Even with TAP cards– I”ve been guilty of this–I hold a monthly pass, but if I am running for the train or being absent-minded that day, I sometimes, don’t bother passing my card over the reader. I will do so on my way out so that the trip is counted somewhere, but it’ll be counted at North Hollywood instead of 7th street. Bad. So the turnstiles will stop me that from happening. Given how many of us wind up running for the train, I have trouble believing I am the only one who does that.
The 6% evasion rate is definitely low. All you have to do is stand one of the fare barriers in Union Station and see how many people try to enter without a valid pass. Some didn’t even know you had to pay to ride the system, which says something about the current fare inspection force.
TAP has been available for about a year now. Granted, most people with TAP cards do not tap on a validator, but that should change with gates. The data the agency collects with TAP enforcement has invaluable worth when it comes to route planning, train frequency, future allocation of resources, etc.
RE: the Stanger report, every point was refuted by MTA. Will there be issues/problems with gates as they are introduced to an open system for the first time? Of course. But Los Angeles is the only subway system in the country without a barrier system. I’m glad we’re taking steps to catch up.
I’m shocked that you didn’t consider a more cost effective system like Toronto’s.
With over 1 million daily riders and only 69 stations… It would only take 5 and a half years to pay that back. If they last 30 years then that is nearly a 6 fold return on investment.
Untrue, Al Roads, lots of systems use the inspection or “fare-check” method besides LA…Seattle’s one. The barrier method might make people feel better, but it’s worth discussing whether it’s truly effective.
A big reason for pushing forward on the Metro fare gate project is to allow Metro to impose zone fares on the rail system. You won’t find this in Board report but only by talking to staff.
Great forum here, with both sides debated. I had read Stanger’s analysis long ago, and thought it was very interesting. I recently read the Metro rebuttal, but was not impressed.
Many points remain:
1. Metro assumes 100% effectiveness of gates;
2. Maintenance and staffing required for gates are ignored, though significant.
3. Metro ignores cost of new tickets (new “fare media”);
4. Fines can be increased.
Also, please stop claiming that LA should do this because other cities do it. This argument is meaningless, since many cities do without it (in N. America and Europe).
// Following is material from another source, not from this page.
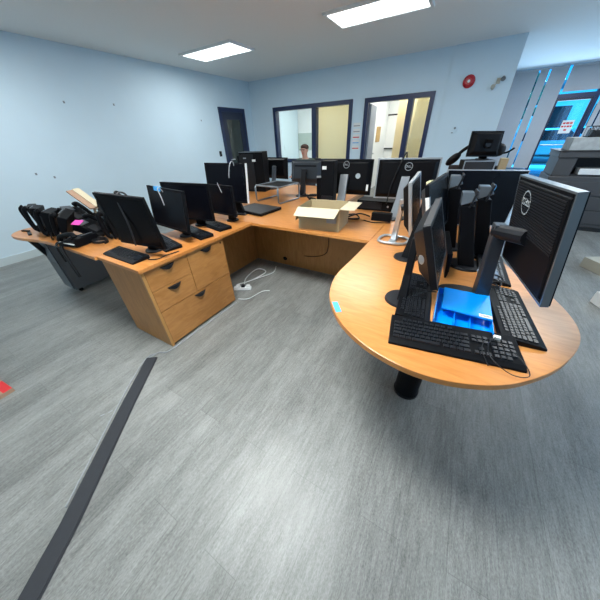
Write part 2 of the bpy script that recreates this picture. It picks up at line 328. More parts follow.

It’s interesting that this page says it’ll take 16 years to recoup capital investment, while Metro numbers say 9-10. However, neither accounts for non-capital costs, and neither will be accurate, since these propositions always underestimate costs and overestimate benefits.
I got my purse caught in a turnstile a few months back and for the life of me, I couldn’t get it out. Took at least 10 mins to get it unhooked and I ended up missing my train.
The article has been written in august 2009. Almost 5 years after it would be curiously to know what the author can say about turnstiles payback in Los-Angeles? Thoughts in the material are right. Is there any information about economic benefit of turnstiles during these 4,5 years?